Thursday, January 8, 2009

Luke's Lessons on Coping

Luke does not like to feel sad. Or hurt. Or disappointed. He doesn't know what to do with these emotions, doesn't like how they take over control of his feelings, and doesn't like the vulnerability that goes with them. His way of dealing with these emotions is to convert them to anger. Anger is something he understands. Anger is power. Anger doesn't make you feel like crap.

The conversion from sadness, disappointment or hurt to anger is a visible transition, though it occurs in a nanosecond. And if you aren't ready for it, if you aren't paying close attention and gauging his emotions to know when something may disappoint him or hurt his feelings, all I can say is watch out. Because being prepared is the difference between blocking a punch and taking one square in the eye. Because with Luke, anger comes with hitting. Not all the time, but sometimes. And he has very good aim.

Obviously this hitting is unacceptable. Fortunately, if I can look on the bright side, he has kept his hitting in the family. It is usually his brother, my mother and me that are the recipients of Luke's wrath. We are working with him on better ways to cope with this anger. We are learning to predict when it might happen and trying to head that off. We are giving him ways to deal with it, like taking some quiet time for himself in his room or beating the tar out of a pillow. We are even talking karate lessons, hoping he will learn discipline a la Mr. Miyagi of the Karate Kid.

We talk to him in the way parents of the 21st century talk to their kids. We talk to him about his choices and making good decisions. Well, Luke's choice is to bop me on the head and deal with the consequences. Not the choice I would have hoped for, but he is a live-in-the-moment, spontaneous sort of fellow. And then he tells me I made him do it. He didn't have a choice. I thought our discussions about choices and making good decisions were going no where, but then he told me after he had a screaming fit: "Sometimes you just have to yell. It's not your brain. It's not God. It's not Jesus. It's your decision." He's right. Sometimes you do just have to yell. And yelling is better than hitting.

Little by little, Luke is coming up with his own ways of coping. Rather than giving us the chance to say no to something and disappoint him, he is answering his own questions. This goes something like: "Mom, can I have potato chips? No." A sentence like this is said very quickly all in one breath, not giving me time to say no and break his little heart, which of course makes me want to say yes just to see the happiness on his face.

He has also convinced himself that he didn't really want what he was asking for.

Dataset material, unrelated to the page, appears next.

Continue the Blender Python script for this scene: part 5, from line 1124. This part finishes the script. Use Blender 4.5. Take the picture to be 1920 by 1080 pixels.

This goes something like: "Mom, can I have some candy?" "No baby, not before dinner." "I was just teasing. I didn't want any." Which of course makes me want to say yes just to see the happiness on his face.

Which leads me to wonder if he is coping, or if he has just figured out another way to put one over on me. Did I mention how smart he is?

3 comments:

ambergail77 said...

This is great. I swear they make kids so cute so we don't choke them. I have been trying to 'explain' things to my 3 year old son. I often ask if he understands me when I didscuss rules about hitting and kicking. Now when he is mad at me he will shout 'do you understand?' at the top of his lungs. Apparently I don't.

Kellan said...

He is so cute - I would have a hard time not giving into this. They are smart - aren't they?

Have a good weekend - Kellan

Loth said...

My older son went through a phase of hitting when he got angry, but he came up with a variation on the theme: he hit himself. He used to slap himself around the head, really hard, which I found very difficult to deal with. I told him no-one is allowed to hit my children and that includes my children and that seemed to help, oddly. Strange things, boys.